2. What were the advantages of aerial perspective?

It's a device by which they could cram a great deal of imagined space and of course detail and interest into their small composition.

3. What is happening in the scene?

This is really a painting of harmonious coexistence of humankind and animal-kind in nature.

The farmer and his ox
(2) The farmer and his ox—or possibly a water buffalo.

One topic or subtopic would be the farmer leading his oxen or buffalo—water buffalo—along the elevated dikes of his rice fields.(2) A river course runs right through the middle of the painting. On the far bank, trees lean over the shoreline. There's a little path here that leads you up to some roofs that are nestled back in the foliage, suggesting perhaps a farmhouse—maybe even a temple. In the upper part of the painting we have distant mountains, summarily brushed in. Our eye is left to imagine perhaps a bank of clouds, separating those distant mountains from the foreground.

4. How does this reflect the values of the time?

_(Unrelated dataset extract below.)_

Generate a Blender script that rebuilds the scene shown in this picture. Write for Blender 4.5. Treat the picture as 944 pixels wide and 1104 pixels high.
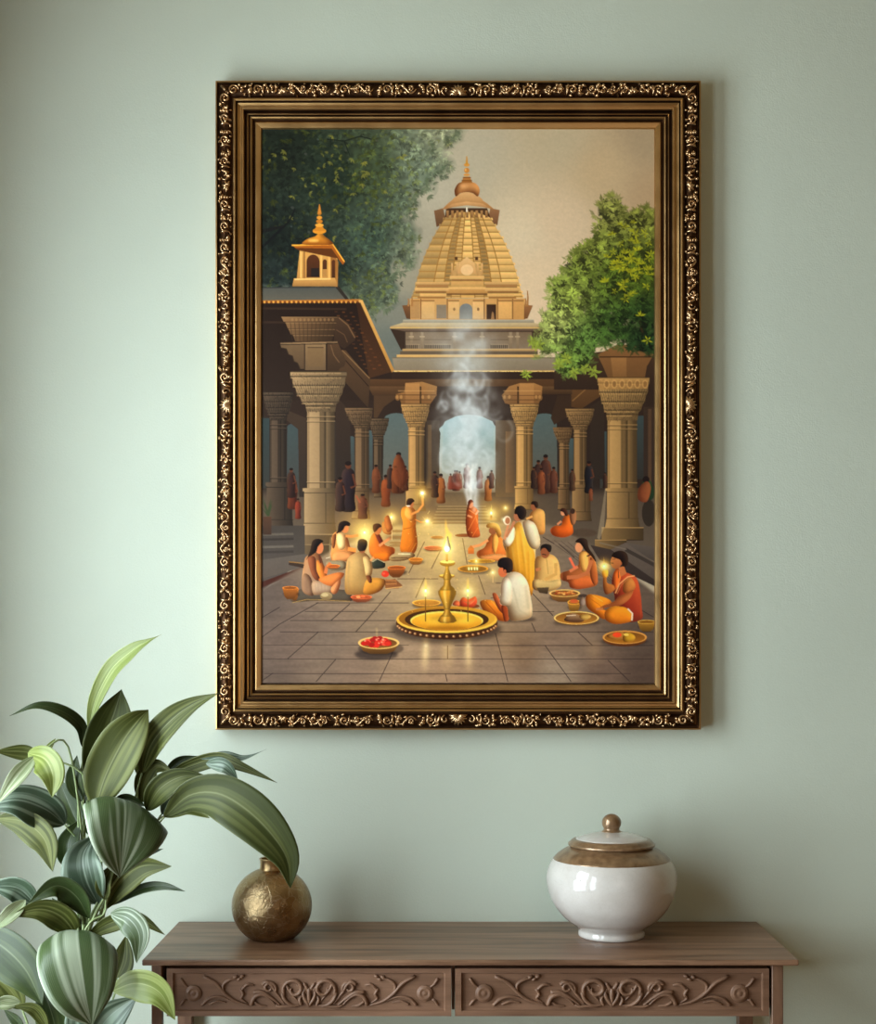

There is a remarkably large universe crammed into this little fan painting, it seems to me. That really is about the rhythms of nature and how the farmer is part of that rhythm. Both the Buddhists and Taoists would say that we, as humans, are not meant to fully understand nature, but to do our best to live harmoniously with these forces of nature—the weather patterns, the great rocks of the mountains, and the water that is essential to life here.